Question

4logx-3log(X^2+1)+36log(x-1)
rewrite the expression as a single logarithm log A. then the function
A=

Answer 1

The coefficient of a logarithmic expression can be rewritten as the exponent of the logarithm's interior expression. For example:
\[4 \log\ x = \log\ x ^{4}\]
\[3 \log \left( x^2+1 \right) = \log \left( x^2+1 \right) ^{3}\]
\[36 \log \left( x-1 \right) = \log \left( x - 1 \right)^{36}\]
In addition, the operators between logarithmic expression can allow them to merge their interior expressions. Addition translates to multiplication interior expressions, and subtraction translates to division of interior expressions.
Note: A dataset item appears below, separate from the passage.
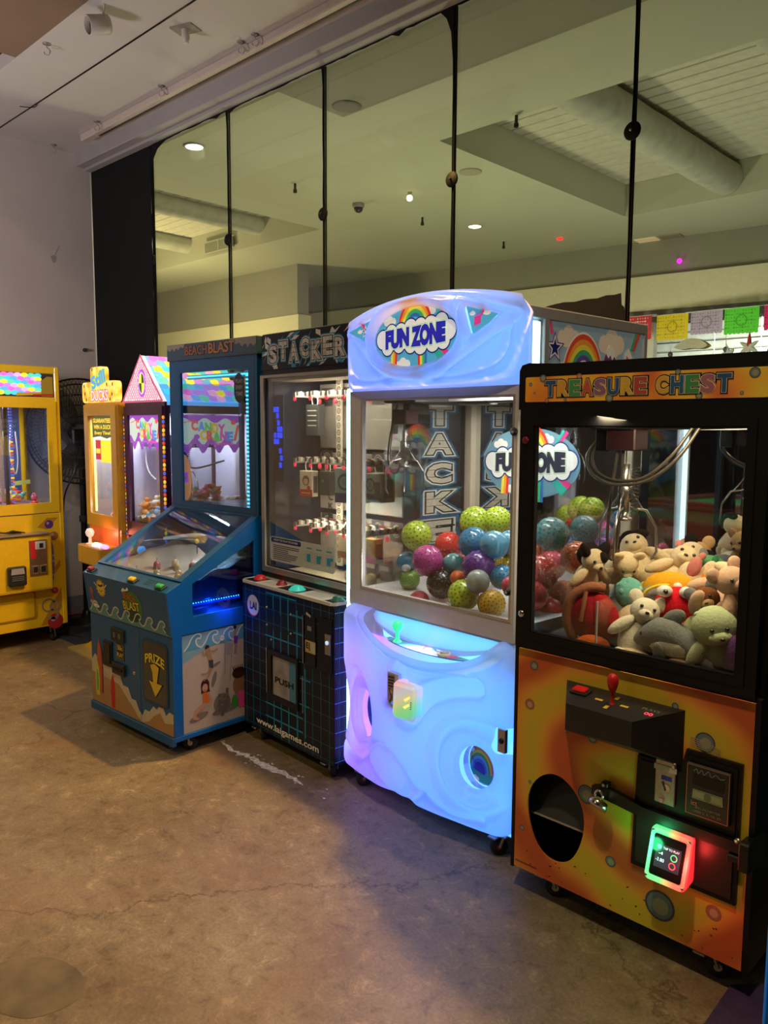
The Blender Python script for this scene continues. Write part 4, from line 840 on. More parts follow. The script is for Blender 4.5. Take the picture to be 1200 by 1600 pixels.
def field_shell(mb, x0, x1, z0, z1, st, sdf, hf, m):
    nx, nz = int((x1-x0)/st)+1, int((z1-z0)/st)+1; D = {}; V = []; id_ = {}
    for i in range(nx+1):
        for j in range(nz+1): D[i, j] = sdf(x0+i*st, z0+j*st)
    def vid(i, j):
        if (i, j) in id_: return id_[i, j]
        x, z = x0+i*st, z0+j*st; d = D[i, j]
        if d > 0:
            for _ in range(2):
                e = 1e-4; gx = (sdf(x+e, z)-sdf(x-e, z))/(2*e); gz = (sdf(x, z+e)-sdf(x, z-e))/(2*e); g = gx*gx+gz*gz+1e-9
                d = sdf(x, z); x -= d*gx/g; z -= d*gz/g
        id_[i, j] = len(V); V.append((x, hf(x, z), z)); return id_[i, j]
    fs = []
    for i in range(nx):
        for j in range(nz):
            c = [(i, j), (i+1, j), (i+1, j+1), (i, j+1)]
            if min(D[k] for k in c) < -st*.15: fs.append(tuple(vid(*k) for k in c))
    mb.add(V, fs, m, True)

t = thing('claw_machine', 'glowing blue and white moulded crane machine full of rubber balls', 'claw machine', (FZ[0], FZ[1], 0), FZ[2])
mb = MB()
mb.box(.035, .03, .08, .925, .80, .80, silverw, .004); mb.box(.035, .01, .795, .925, .80, .858, silverw)
for x in (.03, .892): mb.box(x, .03, .80, x+.038, .07, 1.70, silver, .003)
for x in (.03, .885): mb.box(x, .735, .80, x+.045, .80, 1.70, M('beige_post', (.55, .48, .36), .5), .003)
mb.build('cabinet', t)
mb = MB(); mb.box(.03, .03, 1.69, .93, .80, 1.93, M('header_white', (.55, .56, .58), .5))
mb.box(.92, .03, 1.915, .938, .80, 1.957, silver, .004); mb.box(.03, .03, 1.925, .92, .80, 1.957, silver, .004); mb.box(.922, .12, 1.69, .938, .15, 1.92, silver, .003); mb.box(.922, .775, 1.69, .938, .80, 1.92, silver, .003); mb.box(.922, .03, 1.69, .938, .055, 1.92, silver, .003); hd = mb.build('header_box', t)
mb = MB(); fr = rside(.931, .15, 1.69); skl = M('sign_sky', (.26, .36, .36), .4, emit=(.38, .48, .48), es=.16)
cc = lambda n, c: M('sign_'+n, c, .4, emit=c, es=.16)
sc, sr, so, sy, sg, sv, sp_, spk, scr = cc('cloud', (.80, .62, .42)), cc('red', (.75, .06, .03)), cc('orange', (.85, .30, .03)), cc('yellow', (.85, .62, .05)), cc('green', (.05, .35, .14)), cc('violet', (.12, .06, .25)), cc('plum', (.18, .03, .16)), cc('pink', (.75, .08, .22)), cc('cream', (.85, .75, .55))
mb.poly(fr, [(0, 0), (.625, 0), (.625, .225), (0, .225)], skl, 0)
for x, y, s in ((.12, .175, .045), (.40, .17, .06), (.60, .08, .03), (.09, .05, .04), (.53, .03, .035)): cloud(mb, fr, x, y, s, sc, .0008)
for k, m_ in enumerate((scr, sr, so, sy, sg, sv, scr)): mb.ring(fr, .215, .02, .132 if k == 0 else .127-.0135*(k-1), .02, m_, .0012+k*.0003, 36, 1.38, 0, PI)
mb.disc(fr, .215, .02, .046, skl, .0036, .063); mb.poly(fr, [(.08, 0), (.35, 0), (.35, .021), (.08, .021)], skl, .0038)
mb.poly(fr, crom([(.325, .02), (.345, .11), (.375, .155), (.40, .16), (.43, .11), (.46, .02)], 4), sp_, .004); mb.poly(fr, [(.358, .135), (.380, .168), (.405, .164), (.428, .115), (.414, .128), (.40, .112), (.388, .132), (.374, .118)], scr, .0044)
mb.poly(fr, star(.035, .135, .06, .026), sv, .004); mb.poly(fr, star(.035, .135, .048, .02), scr, .0044); mb.poly(fr, star(.035, .135, .034, .014), royal, .0048); mb.poly(fr, [(0, .225), (.015, .225), (.03, .18), (.01, .18)], spk, .003)
mb.poly(fr, [(.56, .225), (.60, .225), (.555, .155), (.525, .155)], sg, .004); mb.poly(fr, [(.575, .225), (.60, .225), (.555, .155), (.54, .155)], sr, .0044)
mb.poly(fr, [(.49, .09), (.53, .06), (.555, .115), (.515, .165), (.49, .145)], scr, .0048); mb.poly(fr, [(.495, .095), (.525, .07), (.530, .115), (.498, .138)], spk, .0052); mb.poly(fr, [(.53, .07), (.55, .118), (.538, .13), (.533, .115)], spk, .0052)
mb.build('side_sign', hd)
ledm = M('cyan_led_strip', (.8, 1, 1), emit=(.55, .95, 1), es=3.0)
mb = MB(); mb.box(.931, .055, .80, .941, .095, 1.905, ledm, .003); mb.build('led_strip', t)
mb = MB(); mb.prism(F((0, 0, .10), (1, 0, 0), (0, 1, 0)), [(.024, .012), (.030, .0), (.034, .004), (.030, .03)], 0, 1.60, ledm); mb.build('led_strip', t)
mb = MB(); frame(mb, front(.03), (.045, .80, .930, 1.697), (.115, .862, .912, 1.665), 0, .012, silver); frame(mb, front(.018), (.052, .806, .927, 1.692), (.131, .886, .906, 1.652), 0, .018, silver)
frame(mb, front(0), (.122, .877, .915, 1.661), (.131, .886, .906, 1.652), 0, .003, M('bright_edge', (.75, .75, .75), .25, .8)); dr = mb.build('door', t)
mb = MB(); mb.box(.12, .008, .87, .912, .013, 1.66, cg_front); mb.build('glass', dr)
for x, z in ((.918, 1.535), (.905, .985)): mb = MB(); mb.lathe([(.014, 0), (.014, .008), (.009, .010), (.009, .012), (.001, .012)], (x-.004, 0, z), blackm, 16, (0, -1, 0)); mb.lathe([(.006, .012), (.001, .0135)], (x-.004, 0, z), chrome, 10, (0, -1, 0)); mb.build('lock', dr)
mb = MB(); mb.box(.926, .07, .80, .930, .735, 1.69, cg); mb.build('side_glass', t)
mb = MB(); mb.box(.035, .07, .80, .039, .735, 1.69, cg); mb.build('side_glass', t)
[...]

For example:
\[ \log\ x ^{4} + \log \left( x^2+1 \right) ^{3} = \log\ x ^{4} \left( x^2+1 \right) ^{3}\]
\[\log\ x ^{4} \left( x^2+1 \right) ^{3} - \log \left( x - 1 \right)^{36} = \log\ \frac{ x ^{4} \left( x^2+1 \right) ^{3} }{ \left( x - 1 \right)^{36} }\]
The A value your prompt asked for is what's inside this logarithmic expression. (You may simplify it further if you wish.)